- 60
Félix Labisse
Description
- Félix Labisse
- Premier voyage à l’intérieur du pays
- signed Labisse (lower left); signed Labisse, titled and dated 1951 on the reverse
- oil on canvas
- 73 by 60cm.
- 28 3/4 by 23 5/8 in.
Provenance
Acquired from the above by the parents of the present owners in 1976
Exhibited
Brussels, Palais des Beaux-Arts & Liège, Musée des Beaux-Arts, Félix Labisse, 1953
Ostend, Musée des Beaux-Arts, 1954
Brussels, Le Rêve éveillé. Fantasmagie, 1955
Rotterdam, Museum Boymans-van Beuningen, Félix Labisse, 1973, no. 26, illustrated in the catalogue
Literature
Isy Brachot (ed.), Labisse. Catalogue de l'œuvre peint, 1927-1979, Brussels, 1979, no. 248, illustrated p. 135
Catalogue Note
Painted in 1950-51, Premier voyage à l’intérieur du pays coincided with the artist’s first visit to Brasil and it is tempting to read the painting’s title as a reference to Labisse’s own exploration of this exotic new world. He was impressed by the vibrant natural world and the popular magic of the Brazilians and both of these elements find their way into the present work which uses a palette of vivid blues and greens to conjure a dense jungle populated by the enigmatic and almost sinister women that are familiar from his earlier work. Labisse’s disconcerting use of perspective, leaving the viewer dwarfed by the towering thorned vines and Amazonian women that fill the picture plane, adds to the quietly unsettling atmosphere that is the hallmark of the artist’s best work.

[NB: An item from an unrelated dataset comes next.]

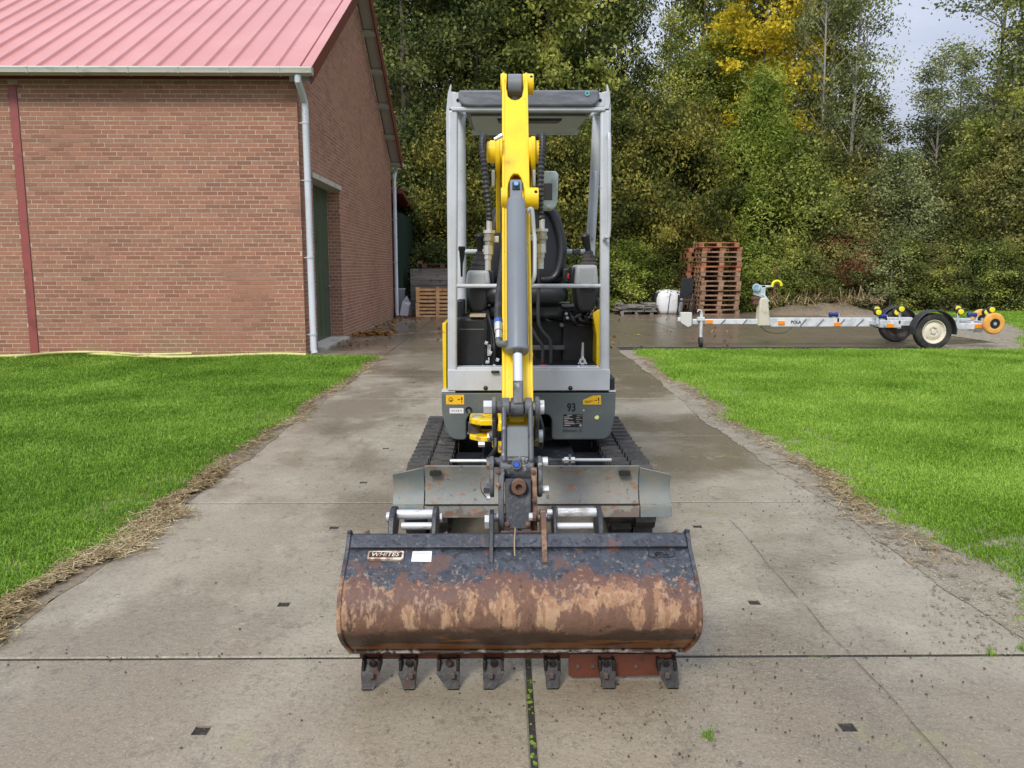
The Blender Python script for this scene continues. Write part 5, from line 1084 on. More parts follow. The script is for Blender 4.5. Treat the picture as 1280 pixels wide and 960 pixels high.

The first owner of this work was one of the most important Belgian art collectors of the mid-century, Joseph-Berthold Urvater (1910-2003). Born to a wealthy merchant family in Antwerp in 1910, he met his wife Gaëtane Consiglio, or Gigi, in 1947 and together they built a remarkable collection of Surrealist art including works by René Magritte, Max Ernst, Joan Miró, Giorgio de Chirico and Salvador Dalí. The couple became friends with Felix Labisse, acquiring a number of his works and eventually commissioning a portrait of Gigi in 1958. It was Labisse who, on the occasion of a masked ball held by Marie-Laure de Noailles, designed a costume for Gigi from a living tree, and when the title of Baron was conferred upon Joseph-Berthold Urvater for his philanthropic work, he turned to Labisse to design a new coat of arms. Premier voyage à l’intérieur du pays was acquired directly from Baron & Baronne Urvater by the parents of the present owner in the 1970s and has remained in the same collection ever since.